When you are generating the EKB file, as explained in the guide, for unfused board we are using the KEK2 default key.
This is default KEK2 root key for unfused board
echo “00000000000000000000000000000000” > kek2_key
What can be the security issues related to this approach? (I am currently working on the disk encryption)
Can I use a custom KEK2 root key without fuse? As I understood, probably the EKB ciphertext will be encrypted with the zero-key (i.e., the kek2_key) and this one can be a security problem, but correct me if I am wrong.
PKC for sign:
if PKC is burned, then the KEYFILE users provide is for signing the images.
SBK for encryption:
if SBK is burned, then the SBKFILE users provide is for encrypting the images.
KEKs for encryption keys:
they are keys to encrypt your keys. KEK0, KEK1, KEK2 are 128-bit key files; KEK256 is 256-bit key file. please use the commands, --KEK* to determine which key encryption key you’re going to fused.
Hi Jerry, thanks a lot for your answer and for the details. But what if, if I use the default key (i.e., I leave the kek2 0 key for the unfused board) as I mentioned in the first post?
Ok. I am adopting the disk encryption key. In order to do that I generated the ekb file that contains the luks key. After that as the diagram depicted on the nvidia support guide, the ekb is encrypted by a derived key generated from the root key, and the root key is derived from the kek2 key that for unfused board is 0x000000.
Now, if I know that the master key kek2 adopted is zero (for unfused boards), an attacker can easily decrypt the content of the ekb file and extract the luks key that the user put there.
here’s the sample command-line to enable disk encryption. $ sudo ROOTFS_ENC=1 ./flash.sh -i "./ekb.key" jetson-xavier-nx-devkit mmcblk0p1
you may see-also developer guide, for example, Tool for EKB Generation.
you should burn the EKB key you would like to used for disk encryption,
please execute the script file, gen_ekb.py to generate an image. also, as mentioned in developer guide, that sym2.key is equivalent to ekb.key in above sample flash commands.
BTW,
may I also know which Jetpack release you’re working with.

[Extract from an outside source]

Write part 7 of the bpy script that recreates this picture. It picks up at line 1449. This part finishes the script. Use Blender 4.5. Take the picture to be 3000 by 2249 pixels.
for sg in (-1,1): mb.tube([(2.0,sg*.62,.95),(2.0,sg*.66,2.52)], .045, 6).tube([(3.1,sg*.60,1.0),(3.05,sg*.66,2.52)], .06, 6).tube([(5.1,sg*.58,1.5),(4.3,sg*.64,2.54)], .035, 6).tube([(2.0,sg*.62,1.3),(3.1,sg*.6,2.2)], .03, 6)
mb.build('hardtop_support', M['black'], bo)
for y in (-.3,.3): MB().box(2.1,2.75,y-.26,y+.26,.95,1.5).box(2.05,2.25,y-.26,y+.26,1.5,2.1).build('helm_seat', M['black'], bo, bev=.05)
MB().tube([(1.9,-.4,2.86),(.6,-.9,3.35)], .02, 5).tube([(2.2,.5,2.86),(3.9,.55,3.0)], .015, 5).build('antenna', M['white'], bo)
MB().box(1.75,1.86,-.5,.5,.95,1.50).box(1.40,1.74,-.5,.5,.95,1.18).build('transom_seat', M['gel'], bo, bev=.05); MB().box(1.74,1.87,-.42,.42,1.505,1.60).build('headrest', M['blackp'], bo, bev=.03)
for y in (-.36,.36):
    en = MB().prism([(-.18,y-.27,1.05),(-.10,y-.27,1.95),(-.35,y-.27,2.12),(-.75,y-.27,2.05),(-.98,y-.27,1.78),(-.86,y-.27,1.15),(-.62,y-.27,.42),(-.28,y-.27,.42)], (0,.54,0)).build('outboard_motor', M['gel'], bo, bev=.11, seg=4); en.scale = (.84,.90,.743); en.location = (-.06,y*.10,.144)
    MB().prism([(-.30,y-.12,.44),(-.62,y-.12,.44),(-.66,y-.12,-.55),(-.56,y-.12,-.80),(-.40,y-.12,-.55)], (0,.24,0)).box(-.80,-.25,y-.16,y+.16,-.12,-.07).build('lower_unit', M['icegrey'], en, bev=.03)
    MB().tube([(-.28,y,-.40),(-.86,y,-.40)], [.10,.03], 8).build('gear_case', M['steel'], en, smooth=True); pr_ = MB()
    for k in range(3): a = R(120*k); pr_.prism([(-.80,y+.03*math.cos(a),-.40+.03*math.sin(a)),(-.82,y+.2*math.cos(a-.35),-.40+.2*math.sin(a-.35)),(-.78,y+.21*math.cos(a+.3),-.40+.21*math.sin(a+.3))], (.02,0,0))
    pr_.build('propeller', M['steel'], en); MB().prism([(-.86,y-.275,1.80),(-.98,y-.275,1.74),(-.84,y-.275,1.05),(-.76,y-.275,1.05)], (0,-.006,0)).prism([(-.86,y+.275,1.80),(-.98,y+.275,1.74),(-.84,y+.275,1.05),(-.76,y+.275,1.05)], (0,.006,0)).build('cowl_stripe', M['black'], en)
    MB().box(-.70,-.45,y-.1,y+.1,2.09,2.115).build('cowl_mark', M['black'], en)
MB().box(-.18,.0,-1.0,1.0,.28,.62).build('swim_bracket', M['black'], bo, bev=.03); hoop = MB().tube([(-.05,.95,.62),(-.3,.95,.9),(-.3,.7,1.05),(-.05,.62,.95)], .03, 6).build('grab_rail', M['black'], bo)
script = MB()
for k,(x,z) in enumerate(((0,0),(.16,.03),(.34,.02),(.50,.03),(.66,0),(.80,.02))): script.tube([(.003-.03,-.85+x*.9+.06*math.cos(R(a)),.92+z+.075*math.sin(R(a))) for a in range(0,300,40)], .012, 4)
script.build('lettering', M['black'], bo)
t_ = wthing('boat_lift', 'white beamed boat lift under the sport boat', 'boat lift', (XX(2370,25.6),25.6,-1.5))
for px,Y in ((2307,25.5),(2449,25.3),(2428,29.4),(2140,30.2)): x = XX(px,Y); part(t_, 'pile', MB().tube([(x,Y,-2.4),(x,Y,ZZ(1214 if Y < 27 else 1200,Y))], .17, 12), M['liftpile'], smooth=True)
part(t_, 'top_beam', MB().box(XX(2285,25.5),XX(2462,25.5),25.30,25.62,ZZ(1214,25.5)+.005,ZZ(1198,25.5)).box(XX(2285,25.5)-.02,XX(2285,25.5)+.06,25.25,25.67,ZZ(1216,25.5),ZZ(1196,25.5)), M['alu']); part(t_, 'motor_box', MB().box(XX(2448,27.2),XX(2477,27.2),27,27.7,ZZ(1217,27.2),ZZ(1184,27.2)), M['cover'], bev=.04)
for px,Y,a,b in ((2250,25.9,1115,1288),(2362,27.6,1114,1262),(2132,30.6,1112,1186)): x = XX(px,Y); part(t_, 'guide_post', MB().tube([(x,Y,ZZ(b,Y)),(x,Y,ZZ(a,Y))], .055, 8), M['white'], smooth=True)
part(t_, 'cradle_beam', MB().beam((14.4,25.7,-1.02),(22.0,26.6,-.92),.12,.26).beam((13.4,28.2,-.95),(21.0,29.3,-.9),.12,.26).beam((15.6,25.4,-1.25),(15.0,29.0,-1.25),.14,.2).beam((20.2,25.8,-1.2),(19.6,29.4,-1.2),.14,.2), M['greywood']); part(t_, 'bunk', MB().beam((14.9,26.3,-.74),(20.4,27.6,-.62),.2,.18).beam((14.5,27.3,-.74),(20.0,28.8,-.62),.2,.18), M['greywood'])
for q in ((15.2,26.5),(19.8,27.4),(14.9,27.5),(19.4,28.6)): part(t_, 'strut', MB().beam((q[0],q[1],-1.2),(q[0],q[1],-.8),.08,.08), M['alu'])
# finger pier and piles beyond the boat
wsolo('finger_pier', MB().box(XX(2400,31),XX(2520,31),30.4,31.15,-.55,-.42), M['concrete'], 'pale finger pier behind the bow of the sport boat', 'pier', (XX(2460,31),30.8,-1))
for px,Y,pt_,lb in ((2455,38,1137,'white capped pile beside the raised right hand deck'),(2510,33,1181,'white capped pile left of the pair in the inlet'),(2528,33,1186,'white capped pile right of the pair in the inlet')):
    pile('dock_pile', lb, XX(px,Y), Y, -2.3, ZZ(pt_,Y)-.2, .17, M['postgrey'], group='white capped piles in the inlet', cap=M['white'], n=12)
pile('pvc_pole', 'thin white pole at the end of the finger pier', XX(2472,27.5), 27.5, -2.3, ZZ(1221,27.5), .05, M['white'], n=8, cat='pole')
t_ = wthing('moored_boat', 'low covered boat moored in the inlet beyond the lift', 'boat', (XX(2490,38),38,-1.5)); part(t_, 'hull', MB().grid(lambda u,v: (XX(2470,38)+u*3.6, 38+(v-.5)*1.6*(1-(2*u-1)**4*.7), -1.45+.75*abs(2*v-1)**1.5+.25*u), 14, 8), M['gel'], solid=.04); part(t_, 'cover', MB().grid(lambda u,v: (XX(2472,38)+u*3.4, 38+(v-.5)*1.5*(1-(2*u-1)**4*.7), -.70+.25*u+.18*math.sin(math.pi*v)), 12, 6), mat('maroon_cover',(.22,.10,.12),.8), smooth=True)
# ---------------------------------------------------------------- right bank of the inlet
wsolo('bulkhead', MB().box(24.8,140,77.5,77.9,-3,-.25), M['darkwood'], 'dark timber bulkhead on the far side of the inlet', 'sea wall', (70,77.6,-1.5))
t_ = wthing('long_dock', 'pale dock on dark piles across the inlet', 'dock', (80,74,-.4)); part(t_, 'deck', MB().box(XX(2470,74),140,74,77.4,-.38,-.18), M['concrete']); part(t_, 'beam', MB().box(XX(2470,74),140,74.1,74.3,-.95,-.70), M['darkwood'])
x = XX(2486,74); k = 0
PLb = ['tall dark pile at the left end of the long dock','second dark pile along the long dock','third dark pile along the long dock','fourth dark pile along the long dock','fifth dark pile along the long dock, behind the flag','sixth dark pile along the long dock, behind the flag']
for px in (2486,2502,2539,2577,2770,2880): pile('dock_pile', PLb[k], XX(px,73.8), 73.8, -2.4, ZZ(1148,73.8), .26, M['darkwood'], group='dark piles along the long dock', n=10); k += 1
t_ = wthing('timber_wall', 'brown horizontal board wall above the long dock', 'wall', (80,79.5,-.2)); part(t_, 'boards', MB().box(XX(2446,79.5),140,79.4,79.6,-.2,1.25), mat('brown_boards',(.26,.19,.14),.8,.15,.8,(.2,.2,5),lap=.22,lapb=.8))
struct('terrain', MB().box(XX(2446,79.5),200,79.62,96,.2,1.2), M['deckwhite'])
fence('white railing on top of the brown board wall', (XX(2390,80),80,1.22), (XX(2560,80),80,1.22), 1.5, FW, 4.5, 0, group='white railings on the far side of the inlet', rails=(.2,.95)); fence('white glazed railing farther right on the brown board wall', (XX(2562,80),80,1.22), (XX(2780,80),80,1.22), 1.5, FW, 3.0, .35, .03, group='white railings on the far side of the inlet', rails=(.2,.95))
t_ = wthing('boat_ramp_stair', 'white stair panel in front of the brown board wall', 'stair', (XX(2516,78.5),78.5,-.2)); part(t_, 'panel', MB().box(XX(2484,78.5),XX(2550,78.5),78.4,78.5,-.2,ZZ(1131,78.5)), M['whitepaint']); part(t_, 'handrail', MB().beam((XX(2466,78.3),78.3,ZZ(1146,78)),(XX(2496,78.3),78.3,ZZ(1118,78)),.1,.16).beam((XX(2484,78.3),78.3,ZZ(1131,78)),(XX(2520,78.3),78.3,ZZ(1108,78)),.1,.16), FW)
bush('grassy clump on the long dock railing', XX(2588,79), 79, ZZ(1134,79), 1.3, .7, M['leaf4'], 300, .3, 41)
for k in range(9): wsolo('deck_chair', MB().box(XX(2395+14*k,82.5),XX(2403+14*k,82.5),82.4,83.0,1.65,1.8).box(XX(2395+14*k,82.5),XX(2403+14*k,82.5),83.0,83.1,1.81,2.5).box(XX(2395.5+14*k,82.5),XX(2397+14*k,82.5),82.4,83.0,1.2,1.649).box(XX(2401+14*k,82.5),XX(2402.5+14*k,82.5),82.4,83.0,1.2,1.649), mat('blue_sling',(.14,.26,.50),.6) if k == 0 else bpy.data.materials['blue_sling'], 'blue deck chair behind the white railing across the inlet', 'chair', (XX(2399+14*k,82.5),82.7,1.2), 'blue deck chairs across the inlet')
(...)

please check… $ cat /etc/nv_tegra_release
The ekb is encrypted by a derived key generated from the root key, and the root key is derived from the kek2 key. For unfused board is 0x000000000000000 (as default).
Now, if I know that the master key kek2 adopted is zero (for unfused boards), an attacker can easily re-generate the KEK2_RK and and the EKB_EK in order to extract the LUKS key that the user put in the EKB plaintext.
The problem is not a “programming/configuration” problem, but it is related on the security architecture and the mechanism related to the key derivation. If I am deriving a key from a default key for unfused board that is 0x00000000000000000, having or not the disk encryption could be potentially useless.